Michael Forbes looks set to find the regular senior football that never quite arrived for him at West Ham.
The 22-year-old Northern Ireland defender is reportedly poised to join Dundee United after the Hammers confirmed he will leave the club this summer.
This has brough to an end to a spell that was more about development loans than first-team breakthrough.
The72, citing The Courier, reports that Forbes is on course for a switch to the Scottish Premiership side.
West Ham’s own retained list confirmed last week that he will depart, while the Premier League released-list document also names him among the Hammers’ free transfers.
Michael Forbes Move Feels Sensible For West Ham And Dundee United
Forbes joined West Ham in 2020 and carried the profile of a defender worth developing carefully, but the route into the senior side was always narrow.
Centre-back has rarely been an easy lane to break through at this club, especially when managers under pressure naturally lean towards experience.
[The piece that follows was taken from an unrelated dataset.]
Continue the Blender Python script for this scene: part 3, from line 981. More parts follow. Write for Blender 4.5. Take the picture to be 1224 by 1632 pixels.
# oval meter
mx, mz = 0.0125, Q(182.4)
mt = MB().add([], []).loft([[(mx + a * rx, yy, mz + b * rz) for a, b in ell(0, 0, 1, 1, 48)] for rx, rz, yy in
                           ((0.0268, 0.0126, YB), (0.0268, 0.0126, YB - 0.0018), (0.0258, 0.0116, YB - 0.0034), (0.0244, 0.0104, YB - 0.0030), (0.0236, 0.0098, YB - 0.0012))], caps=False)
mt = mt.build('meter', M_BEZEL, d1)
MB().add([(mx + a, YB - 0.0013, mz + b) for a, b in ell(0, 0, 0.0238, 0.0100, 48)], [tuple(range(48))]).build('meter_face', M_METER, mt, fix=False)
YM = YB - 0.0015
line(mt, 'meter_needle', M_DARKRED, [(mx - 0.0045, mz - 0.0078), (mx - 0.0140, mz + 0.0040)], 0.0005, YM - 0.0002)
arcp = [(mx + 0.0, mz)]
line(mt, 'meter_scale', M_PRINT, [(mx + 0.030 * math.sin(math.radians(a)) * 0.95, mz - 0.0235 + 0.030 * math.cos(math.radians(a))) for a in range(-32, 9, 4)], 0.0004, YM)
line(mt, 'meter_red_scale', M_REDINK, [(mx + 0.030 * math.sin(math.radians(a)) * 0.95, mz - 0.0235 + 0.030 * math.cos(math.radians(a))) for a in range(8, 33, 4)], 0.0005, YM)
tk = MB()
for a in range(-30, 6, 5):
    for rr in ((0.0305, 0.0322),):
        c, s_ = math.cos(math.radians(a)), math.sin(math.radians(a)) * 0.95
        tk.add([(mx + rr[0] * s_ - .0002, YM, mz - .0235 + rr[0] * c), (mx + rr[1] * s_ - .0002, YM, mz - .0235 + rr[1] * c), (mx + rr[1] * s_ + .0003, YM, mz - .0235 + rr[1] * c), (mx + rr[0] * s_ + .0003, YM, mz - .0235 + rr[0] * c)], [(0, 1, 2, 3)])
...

His most useful exposure came away from east London. Last season’s loan at Northampton Town gave him a proper League One test, with The72 noting that he made 26 appearances in all competitions, scored twice and added one assist.
Forbes also previously spent time on loan at Bristol Rovers and Colchester United, so this is not a player stepping cold into senior football.
The question now is whether Dundee United can offer the thing West Ham could not: a clear pathway and a proper first-team role.
West Ham Academy Decisions Carry A Familiar Edge
There is always a little frustration when an academy player leaves without getting that proper London Stadium moment.
West Ham supporters want to see young players make the jump. That is part of the club’s identity, and it is why every academy exit comes with a small sense of what might have been.
But sentiment cannot be the whole argument.
West Ham are rebuilding after relegation, and the current West Ham squad picture already shows how many difficult calls are being made around age, status and contract value.
There is also a difference between losing a player too soon and letting a player move at the right time.
Forbes needed a club where he is not waiting for a crisis, an injury run or a cup draw to open the door.
Dundee United may give him the chance to build his own rhythm.
Nuno Espirito Santo’s West Ham Rebuild Is Not Only About Arrivals
This summer will naturally be judged by who West Ham bring in, especially with the Championship demanding a different kind of squad.
The club have already made Keiber Lamadrid permanent, while the academy remains part of the wider squad conversation after the professional contract for Lewis Beckford.
But exits matter too.
Relegation forces a club to separate hope from planning, and Forbes’ departure sits in that space.
He is not being framed as a failed prospect here. He is a young defender reaching the point where games matter more than being close to a first-team squad.
For West Ham, the bigger challenge is making sure the players they keep can actually see a route.
For Forbes, the next step may finally be the one that lets him turn promise into weekly responsibility.
That is often where careers really start.